The high frequency waveform inscribed on an LP can cycle up to fifty thousand times in each second. The cutterhead can only travel in one path. It may sound ok to not have perfect VTA, and I am sure that many will settle for this, but it is not coming closest to replicating the original signal, and it certainly is not extracting the maximum information from the groove walls. As far as other factors swamping the effects of proper VTA, I am not convinced. Distortions are generally additive, one not masking the others, warped records excepted, as they audibly change vta as well as having varied effects on the low frequency resonance of the arm/cartridge combination.
Viridian, I agree entirely. No one who has ever heard the magic of the right VTA would ever understate its impact.
I think those who've heard "the magic of right VTA", which obviously includes me, must concede that achieving it regularly requires a degree of effort and/or record-keeping that some just find too bothersome.

We don't mind doing it. Our ears seem to demand it, so we chose our tonearm with easy, accurate, repeatable and on-the-fly height adjustment. That was priority #1. No arm without that feature even made the shopping list, which of course kept the list both short and costly!

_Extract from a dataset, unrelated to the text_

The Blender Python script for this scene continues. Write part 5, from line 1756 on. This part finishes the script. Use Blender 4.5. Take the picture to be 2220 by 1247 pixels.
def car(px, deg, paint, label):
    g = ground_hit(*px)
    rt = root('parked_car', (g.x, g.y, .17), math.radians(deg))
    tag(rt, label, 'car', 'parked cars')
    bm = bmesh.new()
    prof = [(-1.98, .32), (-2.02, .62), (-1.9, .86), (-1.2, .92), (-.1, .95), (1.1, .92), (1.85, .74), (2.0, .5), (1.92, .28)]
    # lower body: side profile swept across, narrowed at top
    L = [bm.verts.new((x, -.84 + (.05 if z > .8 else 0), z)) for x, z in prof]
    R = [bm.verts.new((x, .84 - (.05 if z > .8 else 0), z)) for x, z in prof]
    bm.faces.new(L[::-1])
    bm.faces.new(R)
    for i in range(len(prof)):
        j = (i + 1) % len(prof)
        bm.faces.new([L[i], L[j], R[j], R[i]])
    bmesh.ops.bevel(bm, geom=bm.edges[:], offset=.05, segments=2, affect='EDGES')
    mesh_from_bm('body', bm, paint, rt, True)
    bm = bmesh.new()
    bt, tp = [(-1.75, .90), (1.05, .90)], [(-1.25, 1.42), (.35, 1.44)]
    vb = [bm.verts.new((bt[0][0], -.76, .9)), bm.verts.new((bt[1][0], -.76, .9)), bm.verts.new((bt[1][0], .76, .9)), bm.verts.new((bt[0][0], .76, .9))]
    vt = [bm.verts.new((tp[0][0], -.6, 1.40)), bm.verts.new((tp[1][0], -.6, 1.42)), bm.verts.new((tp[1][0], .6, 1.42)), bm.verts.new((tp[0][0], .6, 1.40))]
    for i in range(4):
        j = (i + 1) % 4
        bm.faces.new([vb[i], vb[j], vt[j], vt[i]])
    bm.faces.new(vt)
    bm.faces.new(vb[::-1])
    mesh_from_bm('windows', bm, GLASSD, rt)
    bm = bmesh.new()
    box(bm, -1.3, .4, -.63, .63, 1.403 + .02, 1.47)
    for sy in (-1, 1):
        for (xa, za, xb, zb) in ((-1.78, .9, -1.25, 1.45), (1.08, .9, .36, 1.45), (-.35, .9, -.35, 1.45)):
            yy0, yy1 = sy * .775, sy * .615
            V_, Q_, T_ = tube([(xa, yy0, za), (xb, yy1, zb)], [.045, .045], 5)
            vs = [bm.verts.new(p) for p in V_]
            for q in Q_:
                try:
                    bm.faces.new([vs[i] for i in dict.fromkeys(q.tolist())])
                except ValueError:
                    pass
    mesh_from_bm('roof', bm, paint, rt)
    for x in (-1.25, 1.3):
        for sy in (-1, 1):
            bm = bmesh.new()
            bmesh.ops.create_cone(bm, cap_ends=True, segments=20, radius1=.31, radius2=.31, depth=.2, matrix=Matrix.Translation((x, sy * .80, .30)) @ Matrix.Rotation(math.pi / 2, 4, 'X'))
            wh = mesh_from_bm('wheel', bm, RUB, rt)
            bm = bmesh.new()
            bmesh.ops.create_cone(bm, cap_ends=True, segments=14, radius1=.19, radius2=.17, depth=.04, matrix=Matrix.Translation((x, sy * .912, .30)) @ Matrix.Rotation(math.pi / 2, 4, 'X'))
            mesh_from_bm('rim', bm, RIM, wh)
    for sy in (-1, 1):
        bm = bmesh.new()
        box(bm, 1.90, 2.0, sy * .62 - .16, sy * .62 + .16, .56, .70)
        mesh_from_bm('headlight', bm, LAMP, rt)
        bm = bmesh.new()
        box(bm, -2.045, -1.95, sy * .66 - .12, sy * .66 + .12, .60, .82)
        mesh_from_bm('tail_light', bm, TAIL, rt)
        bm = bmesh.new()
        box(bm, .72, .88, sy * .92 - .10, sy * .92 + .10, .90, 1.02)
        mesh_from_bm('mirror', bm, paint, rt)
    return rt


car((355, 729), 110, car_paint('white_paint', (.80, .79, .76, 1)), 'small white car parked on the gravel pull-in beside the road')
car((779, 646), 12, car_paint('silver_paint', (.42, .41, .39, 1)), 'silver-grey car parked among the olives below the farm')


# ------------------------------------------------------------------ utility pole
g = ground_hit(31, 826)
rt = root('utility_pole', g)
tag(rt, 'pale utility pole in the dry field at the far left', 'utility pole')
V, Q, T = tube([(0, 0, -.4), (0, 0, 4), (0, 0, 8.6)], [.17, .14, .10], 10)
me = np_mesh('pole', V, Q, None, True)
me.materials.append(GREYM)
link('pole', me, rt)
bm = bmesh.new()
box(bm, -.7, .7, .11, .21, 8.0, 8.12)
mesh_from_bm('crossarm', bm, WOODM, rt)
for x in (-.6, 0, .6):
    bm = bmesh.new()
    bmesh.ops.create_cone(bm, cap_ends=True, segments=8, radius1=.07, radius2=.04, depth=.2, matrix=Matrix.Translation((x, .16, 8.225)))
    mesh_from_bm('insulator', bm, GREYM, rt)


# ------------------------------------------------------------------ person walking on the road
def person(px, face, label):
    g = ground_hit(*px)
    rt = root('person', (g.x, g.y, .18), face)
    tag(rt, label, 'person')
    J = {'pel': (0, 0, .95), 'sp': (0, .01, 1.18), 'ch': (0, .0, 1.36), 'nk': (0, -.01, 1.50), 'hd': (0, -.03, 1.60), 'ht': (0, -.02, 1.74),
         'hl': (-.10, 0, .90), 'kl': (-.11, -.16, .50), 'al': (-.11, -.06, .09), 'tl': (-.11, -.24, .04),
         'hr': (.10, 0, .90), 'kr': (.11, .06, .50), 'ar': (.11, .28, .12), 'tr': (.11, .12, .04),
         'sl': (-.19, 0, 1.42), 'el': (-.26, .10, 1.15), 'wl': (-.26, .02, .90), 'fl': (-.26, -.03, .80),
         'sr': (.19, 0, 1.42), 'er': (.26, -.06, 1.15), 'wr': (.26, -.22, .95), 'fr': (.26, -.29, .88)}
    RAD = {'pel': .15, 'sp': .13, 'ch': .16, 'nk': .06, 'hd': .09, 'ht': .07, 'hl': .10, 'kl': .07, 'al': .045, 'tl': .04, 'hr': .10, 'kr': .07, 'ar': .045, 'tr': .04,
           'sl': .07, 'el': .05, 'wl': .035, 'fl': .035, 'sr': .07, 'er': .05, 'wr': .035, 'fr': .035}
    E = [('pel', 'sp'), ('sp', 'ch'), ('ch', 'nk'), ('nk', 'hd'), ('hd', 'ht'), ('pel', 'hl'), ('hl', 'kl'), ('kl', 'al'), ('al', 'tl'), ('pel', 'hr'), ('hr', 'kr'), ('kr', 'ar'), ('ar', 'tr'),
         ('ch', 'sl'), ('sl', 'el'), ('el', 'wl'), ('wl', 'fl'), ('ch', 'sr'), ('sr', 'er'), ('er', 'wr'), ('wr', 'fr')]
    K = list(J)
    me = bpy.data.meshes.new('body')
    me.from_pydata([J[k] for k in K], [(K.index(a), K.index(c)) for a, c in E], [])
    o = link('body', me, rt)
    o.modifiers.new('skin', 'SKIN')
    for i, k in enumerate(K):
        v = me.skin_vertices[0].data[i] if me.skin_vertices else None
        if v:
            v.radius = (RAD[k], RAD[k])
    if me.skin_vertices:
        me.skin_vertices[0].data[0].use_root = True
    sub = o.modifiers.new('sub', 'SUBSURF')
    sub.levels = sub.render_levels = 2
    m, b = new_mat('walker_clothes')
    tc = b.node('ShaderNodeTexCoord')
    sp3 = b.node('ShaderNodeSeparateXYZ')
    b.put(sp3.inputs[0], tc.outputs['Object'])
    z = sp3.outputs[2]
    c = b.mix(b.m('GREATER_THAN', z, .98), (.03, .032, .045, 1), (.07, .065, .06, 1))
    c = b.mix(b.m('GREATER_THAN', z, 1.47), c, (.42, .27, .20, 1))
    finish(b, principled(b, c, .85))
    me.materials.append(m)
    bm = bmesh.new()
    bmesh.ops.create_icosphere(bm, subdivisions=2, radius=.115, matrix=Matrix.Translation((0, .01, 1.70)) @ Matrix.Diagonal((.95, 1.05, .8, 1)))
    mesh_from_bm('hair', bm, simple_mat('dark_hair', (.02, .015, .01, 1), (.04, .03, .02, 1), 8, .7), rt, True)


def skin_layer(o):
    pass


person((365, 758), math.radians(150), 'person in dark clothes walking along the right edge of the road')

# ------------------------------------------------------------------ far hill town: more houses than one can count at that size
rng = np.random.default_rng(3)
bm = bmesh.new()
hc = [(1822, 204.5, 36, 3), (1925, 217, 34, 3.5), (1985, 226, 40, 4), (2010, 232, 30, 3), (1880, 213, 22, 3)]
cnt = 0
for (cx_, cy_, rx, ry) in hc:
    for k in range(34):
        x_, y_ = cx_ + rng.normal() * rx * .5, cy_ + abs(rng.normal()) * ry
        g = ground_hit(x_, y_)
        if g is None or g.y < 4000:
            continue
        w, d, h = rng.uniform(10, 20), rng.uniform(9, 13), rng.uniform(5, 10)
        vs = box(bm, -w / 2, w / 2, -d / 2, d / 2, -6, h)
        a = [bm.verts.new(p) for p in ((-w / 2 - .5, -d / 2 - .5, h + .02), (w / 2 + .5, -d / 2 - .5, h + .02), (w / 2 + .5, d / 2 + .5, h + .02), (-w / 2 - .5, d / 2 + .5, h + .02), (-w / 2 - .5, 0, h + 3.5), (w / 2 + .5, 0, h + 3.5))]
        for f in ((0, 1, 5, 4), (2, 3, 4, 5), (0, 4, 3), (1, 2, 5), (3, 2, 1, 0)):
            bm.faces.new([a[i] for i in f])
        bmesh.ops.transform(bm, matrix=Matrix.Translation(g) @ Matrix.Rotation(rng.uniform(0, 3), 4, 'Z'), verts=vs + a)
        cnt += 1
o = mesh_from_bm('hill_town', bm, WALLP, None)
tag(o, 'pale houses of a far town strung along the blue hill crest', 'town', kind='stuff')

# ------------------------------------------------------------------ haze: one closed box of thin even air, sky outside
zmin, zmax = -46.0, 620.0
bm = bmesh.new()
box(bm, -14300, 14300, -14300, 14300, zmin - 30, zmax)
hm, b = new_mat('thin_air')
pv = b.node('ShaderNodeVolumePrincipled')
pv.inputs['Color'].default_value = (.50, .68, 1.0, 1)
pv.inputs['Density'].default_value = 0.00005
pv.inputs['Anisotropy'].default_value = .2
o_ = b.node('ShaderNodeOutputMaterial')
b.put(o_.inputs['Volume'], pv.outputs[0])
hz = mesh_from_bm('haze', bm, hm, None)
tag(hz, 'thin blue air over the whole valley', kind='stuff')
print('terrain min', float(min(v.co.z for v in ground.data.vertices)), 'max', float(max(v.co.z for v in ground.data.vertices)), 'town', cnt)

Yellow stickies with best arm heights are on each LP, so every play after the first is literally a two second adjustment. I dial in arm height while my Teres platter is spinning up to speed, so it takes no useful time at all.

Last night we spun the Classic 45rpm reissue of the Dorati/Firebird for the first time in many months. I wasn't recording arm heights when last we played it, so I guessed a setting typical for other 200g/45rpm Classic reissues. Gotta start somewhere.

The first half of side 1 was ghastly. Shrill to the point of pain. We'd never played this record with the TriPlanar/ZYX, but it never sounded this bad with the OL Silver/Shelter. WTF?

Throwing preconceived notions aside I started dialing the arm down, 1/4 turn at a time (that's a huge adjustment BTW). I finally got things tamed a full revolution (0.7mm) lower than normal for this type of record. Once my ears recovered from cowering behind the sofa I was able to dial it in to the usual sweet spot. Clearly Mr. Grundman & Co. were confused when they cut that lacquer. It's a fabulous record but the cutting head was set far lower than normal.